* begin Material supplied *

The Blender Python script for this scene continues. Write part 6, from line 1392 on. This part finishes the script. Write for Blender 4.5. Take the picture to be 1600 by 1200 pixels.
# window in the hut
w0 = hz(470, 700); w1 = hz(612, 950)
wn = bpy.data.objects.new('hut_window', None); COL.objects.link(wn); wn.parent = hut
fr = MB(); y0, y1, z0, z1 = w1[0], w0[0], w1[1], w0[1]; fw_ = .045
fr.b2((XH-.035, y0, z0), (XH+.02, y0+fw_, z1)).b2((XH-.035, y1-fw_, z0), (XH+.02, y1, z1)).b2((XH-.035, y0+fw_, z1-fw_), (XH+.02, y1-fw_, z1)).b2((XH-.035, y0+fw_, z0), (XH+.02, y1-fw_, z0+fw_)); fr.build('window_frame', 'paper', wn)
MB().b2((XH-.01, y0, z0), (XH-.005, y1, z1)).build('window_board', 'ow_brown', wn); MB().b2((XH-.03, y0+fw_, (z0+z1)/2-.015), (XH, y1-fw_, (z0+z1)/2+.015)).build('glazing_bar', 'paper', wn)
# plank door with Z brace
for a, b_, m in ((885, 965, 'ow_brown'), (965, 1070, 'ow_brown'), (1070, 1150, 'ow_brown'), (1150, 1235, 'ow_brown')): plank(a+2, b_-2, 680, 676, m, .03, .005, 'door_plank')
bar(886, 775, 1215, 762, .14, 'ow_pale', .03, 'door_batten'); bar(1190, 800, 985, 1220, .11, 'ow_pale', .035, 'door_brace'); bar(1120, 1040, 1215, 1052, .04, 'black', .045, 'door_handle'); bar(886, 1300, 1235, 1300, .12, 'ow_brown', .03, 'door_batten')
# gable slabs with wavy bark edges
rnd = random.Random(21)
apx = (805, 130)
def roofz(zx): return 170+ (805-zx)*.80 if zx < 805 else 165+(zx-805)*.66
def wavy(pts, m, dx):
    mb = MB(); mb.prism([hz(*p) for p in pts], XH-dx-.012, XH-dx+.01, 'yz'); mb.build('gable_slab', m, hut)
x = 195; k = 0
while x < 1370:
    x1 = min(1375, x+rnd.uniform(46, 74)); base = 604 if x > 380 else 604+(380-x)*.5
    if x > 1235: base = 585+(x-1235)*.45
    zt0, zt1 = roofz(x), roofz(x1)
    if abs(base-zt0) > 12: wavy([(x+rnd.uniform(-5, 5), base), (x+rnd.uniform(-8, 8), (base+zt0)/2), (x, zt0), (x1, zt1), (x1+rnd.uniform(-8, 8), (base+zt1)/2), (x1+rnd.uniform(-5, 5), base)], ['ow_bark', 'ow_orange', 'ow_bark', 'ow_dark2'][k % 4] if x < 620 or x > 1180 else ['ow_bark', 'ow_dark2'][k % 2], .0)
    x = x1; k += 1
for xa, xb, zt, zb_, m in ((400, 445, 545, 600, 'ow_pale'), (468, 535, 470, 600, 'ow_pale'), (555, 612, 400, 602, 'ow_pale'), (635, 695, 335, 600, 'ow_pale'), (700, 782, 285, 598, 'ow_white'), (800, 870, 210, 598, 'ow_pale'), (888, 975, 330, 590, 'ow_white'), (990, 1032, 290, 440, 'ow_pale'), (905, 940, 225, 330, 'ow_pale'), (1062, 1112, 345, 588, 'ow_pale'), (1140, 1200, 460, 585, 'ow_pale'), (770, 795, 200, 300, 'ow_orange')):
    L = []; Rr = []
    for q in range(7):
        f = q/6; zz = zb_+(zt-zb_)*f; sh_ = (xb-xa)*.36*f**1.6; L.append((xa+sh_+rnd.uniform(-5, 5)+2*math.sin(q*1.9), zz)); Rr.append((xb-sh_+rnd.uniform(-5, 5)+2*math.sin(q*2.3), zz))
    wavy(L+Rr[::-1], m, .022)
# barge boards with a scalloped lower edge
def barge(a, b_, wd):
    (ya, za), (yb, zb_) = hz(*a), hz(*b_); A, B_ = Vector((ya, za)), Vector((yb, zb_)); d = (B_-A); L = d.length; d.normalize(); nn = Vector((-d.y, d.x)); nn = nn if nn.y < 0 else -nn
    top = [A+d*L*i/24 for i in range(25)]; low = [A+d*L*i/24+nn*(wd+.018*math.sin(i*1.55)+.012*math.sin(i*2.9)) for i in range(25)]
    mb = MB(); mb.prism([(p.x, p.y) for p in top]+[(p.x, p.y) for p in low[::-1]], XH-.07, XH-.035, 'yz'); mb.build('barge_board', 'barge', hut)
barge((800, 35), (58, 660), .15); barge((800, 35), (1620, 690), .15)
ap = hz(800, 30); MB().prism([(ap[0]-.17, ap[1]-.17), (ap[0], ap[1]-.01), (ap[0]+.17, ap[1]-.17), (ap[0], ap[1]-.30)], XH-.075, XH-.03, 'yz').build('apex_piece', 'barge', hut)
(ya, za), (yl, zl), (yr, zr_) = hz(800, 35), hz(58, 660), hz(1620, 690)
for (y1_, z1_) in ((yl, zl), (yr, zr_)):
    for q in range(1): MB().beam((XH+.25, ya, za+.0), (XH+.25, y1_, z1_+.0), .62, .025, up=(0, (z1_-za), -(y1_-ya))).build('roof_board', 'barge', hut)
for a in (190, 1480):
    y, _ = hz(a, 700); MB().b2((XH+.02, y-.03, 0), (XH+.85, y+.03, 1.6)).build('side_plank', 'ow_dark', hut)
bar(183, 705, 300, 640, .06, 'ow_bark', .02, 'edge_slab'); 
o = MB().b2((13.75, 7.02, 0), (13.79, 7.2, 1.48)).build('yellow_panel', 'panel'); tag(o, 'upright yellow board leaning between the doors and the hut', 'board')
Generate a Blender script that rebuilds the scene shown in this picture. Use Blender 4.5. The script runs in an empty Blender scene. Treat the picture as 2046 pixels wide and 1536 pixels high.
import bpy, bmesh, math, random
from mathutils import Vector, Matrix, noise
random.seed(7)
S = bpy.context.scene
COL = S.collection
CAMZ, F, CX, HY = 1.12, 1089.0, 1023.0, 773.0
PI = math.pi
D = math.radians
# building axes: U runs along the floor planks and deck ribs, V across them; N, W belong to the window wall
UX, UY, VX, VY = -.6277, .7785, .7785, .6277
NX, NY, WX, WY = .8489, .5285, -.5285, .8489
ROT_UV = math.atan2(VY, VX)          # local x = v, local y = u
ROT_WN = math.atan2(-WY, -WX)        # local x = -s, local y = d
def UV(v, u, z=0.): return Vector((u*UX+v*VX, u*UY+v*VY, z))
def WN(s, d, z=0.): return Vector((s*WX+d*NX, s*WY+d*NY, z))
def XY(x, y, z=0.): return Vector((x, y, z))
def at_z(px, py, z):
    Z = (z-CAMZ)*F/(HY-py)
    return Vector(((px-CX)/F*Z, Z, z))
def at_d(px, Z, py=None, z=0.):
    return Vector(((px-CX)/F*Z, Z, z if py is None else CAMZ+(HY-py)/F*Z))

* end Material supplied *

Give the entries once more, exactly as they appear.

### Final result
The Blender Python script for this scene continues. Write part 6, from line 1392 on. This part finishes the script. Write for Blender 4.5. Take the picture to be 1600 by 1200 pixels.
# window in the hut
w0 = hz(470, 700); w1 = hz(612, 950)
wn = bpy.data.objects.new('hut_window', None); COL.objects.link(wn); wn.parent = hut
fr = MB(); y0, y1, z0, z1 = w1[0], w0[0], w1[1], w0[1]; fw_ = .045
fr.b2((XH-.035, y0, z0), (XH+.02, y0+fw_, z1)).b2((XH-.035, y1-fw_, z0), (XH+.02, y1, z1)).b2((XH-.035, y0+fw_, z1-fw_), (XH+.02, y1-fw_, z1)).b2((XH-.035, y0+fw_, z0), (XH+.02, y1-fw_, z0+fw_)); fr.build('window_frame', 'paper', wn)
MB().b2((XH-.01, y0, z0), (XH-.005, y1, z1)).build('window_board', 'ow_brown', wn); MB().b2((XH-.03, y0+fw_, (z0+z1)/2-.015), (XH, y1-fw_, (z0+z1)/2+.015)).build('glazing_bar', 'paper', wn)
# plank door with Z brace
for a, b_, m in ((885, 965, 'ow_brown'), (965, 1070, 'ow_brown'), (1070, 1150, 'ow_brown'), (1150, 1235, 'ow_brown')): plank(a+2, b_-2, 680, 676, m, .03, .005, 'door_plank')
bar(886, 775, 1215, 762, .14, 'ow_pale', .03, 'door_batten'); bar(1190, 800, 985, 1220, .11, 'ow_pale', .035, 'door_brace'); bar(1120, 1040, 1215, 1052, .04, 'black', .045, 'door_handle'); bar(886, 1300, 1235, 1300, .12, 'ow_brown', .03, 'door_batten')
# gable slabs with wavy bark edges
rnd = random.Random(21)
apx = (805, 130)
def roofz(zx): return 170+ (805-zx)*.80 if zx < 805 else 165+(zx-805)*.66
def wavy(pts, m, dx):
    mb = MB(); mb.prism([hz(*p) for p in pts], XH-dx-.012, XH-dx+.01, 'yz'); mb.build('gable_slab', m, hut)
x = 195; k = 0
while x < 1370:
    x1 = min(1375, x+rnd.uniform(46, 74)); base = 604 if x > 380 else 604+(380-x)*.5
    if x > 1235: base = 585+(x-1235)*.45
    zt0, zt1 = roofz(x), roofz(x1)
    if abs(base-zt0) > 12: wavy([(x+rnd.uniform(-5, 5), base), (x+rnd.uniform(-8, 8), (base+zt0)/2), (x, zt0), (x1, zt1), (x1+rnd.uniform(-8, 8), (base+zt1)/2), (x1+rnd.uniform(-5, 5), base)], ['ow_bark', 'ow_orange', 'ow_bark', 'ow_dark2'][k % 4] if x < 620 or x > 1180 else ['ow_bark', 'ow_dark2'][k % 2], .0)
    x = x1; k += 1
for xa, xb, zt, zb_, m in ((400, 445, 545, 600, 'ow_pale'), (468, 535, 470, 600, 'ow_pale'), (555, 612, 400, 602, 'ow_pale'), (635, 695, 335, 600, 'ow_pale'), (700, 782, 285, 598, 'ow_white'), (800, 870, 210, 598, 'ow_pale'), (888, 975, 330, 590, 'ow_white'), (990, 1032, 290, 440, 'ow_pale'), (905, 940, 225, 330, 'ow_pale'), (1062, 1112, 345, 588, 'ow_pale'), (1140, 1200, 460, 585, 'ow_pale'), (770, 795, 200, 300, 'ow_orange')):
    L = []; Rr = []
    for q in range(7):
        f = q/6; zz = zb_+(zt-zb_)*f; sh_ = (xb-xa)*.36*f**1.6; L.append((xa+sh_+rnd.uniform(-5, 5)+2*math.sin(q*1.9), zz)); Rr.append((xb-sh_+rnd.uniform(-5, 5)+2*math.sin(q*2.3), zz))
    wavy(L+Rr[::-1], m, .022)
# barge boards with a scalloped lower edge
def barge(a, b_, wd):
    (ya, za), (yb, zb_) = hz(*a), hz(*b_); A, B_ = Vector((ya, za)), Vector((yb, zb_)); d = (B_-A); L = d.length; d.normalize(); nn = Vector((-d.y, d.x)); nn = nn if nn.y < 0 else -nn
    top = [A+d*L*i/24 for i in range(25)]; low = [A+d*L*i/24+nn*(wd+.018*math.sin(i*1.55)+.012*math.sin(i*2.9)) for i in range(25)]
    mb = MB(); mb.prism([(p.x, p.y) for p in top]+[(p.x, p.y) for p in low[::-1]], XH-.07, XH-.035, 'yz'); mb.build('barge_board', 'barge', hut)
barge((800, 35), (58, 660), .15); barge((800, 35), (1620, 690), .15)
ap = hz(800, 30); MB().prism([(ap[0]-.17, ap[1]-.17), (ap[0], ap[1]-.01), (ap[0]+.17, ap[1]-.17), (ap[0], ap[1]-.30)], XH-.075, XH-.03, 'yz').build('apex_piece', 'barge', hut)
(ya, za), (yl, zl), (yr, zr_) = hz(800, 35), hz(58, 660), hz(1620, 690)
for (y1_, z1_) in ((yl, zl), (yr, zr_)):
    for q in range(1): MB().beam((XH+.25, ya, za+.0), (XH+.25, y1_, z1_+.0), .62, .025, up=(0, (z1_-za), -(y1_-ya))).build('roof_board', 'barge', hut)
for a in (190, 1480):
    y, _ = hz(a, 700); MB().b2((XH+.02, y-.03, 0), (XH+.85, y+.03, 1.6)).build('side_plank', 'ow_dark', hut)
bar(183, 705, 300, 640, .06, 'ow_bark', .02, 'edge_slab'); 
o = MB().b2((13.75, 7.02, 0), (13.79, 7.2, 1.48)).build('yellow_panel', 'panel'); tag(o, 'upright yellow board leaning between the doors and the hut', 'board')
Generate a Blender script that rebuilds the scene shown in this picture. Use Blender 4.5. The script runs in an empty Blender scene. Treat the picture as 2046 pixels wide and 1536 pixels high.
import bpy, bmesh, math, random
from mathutils import Vector, Matrix, noise
random.seed(7)
S = bpy.context.scene
COL = S.collection
CAMZ, F, CX, HY = 1.12, 1089.0, 1023.0, 773.0
PI = math.pi
D = math.radians
# building axes: U runs along the floor planks and deck ribs, V across them; N, W belong to the window wall
UX, UY, VX, VY = -.6277, .7785, .7785, .6277
NX, NY, WX, WY = .8489, .5285, -.5285, .8489
ROT_UV = math.atan2(VY, VX)          # local x = v, local y = u
ROT_WN = math.atan2(-WY, -WX)        # local x = -s, local y = d
def UV(v, u, z=0.): return Vector((u*UX+v*VX, u*UY+v*VY, z))
def WN(s, d, z=0.): return Vector((s*WX+d*NX, s*WY+d*NY, z))
def XY(x, y, z=0.): return Vector((x, y, z))
def at_z(px, py, z):
    Z = (z-CAMZ)*F/(HY-py)
    return Vector(((px-CX)/F*Z, Z, z))
def at_d(px, Z, py=None, z=0.):
    return Vector(((px-CX)/F*Z, Z, z if py is None else CAMZ+(HY-py)/F*Z))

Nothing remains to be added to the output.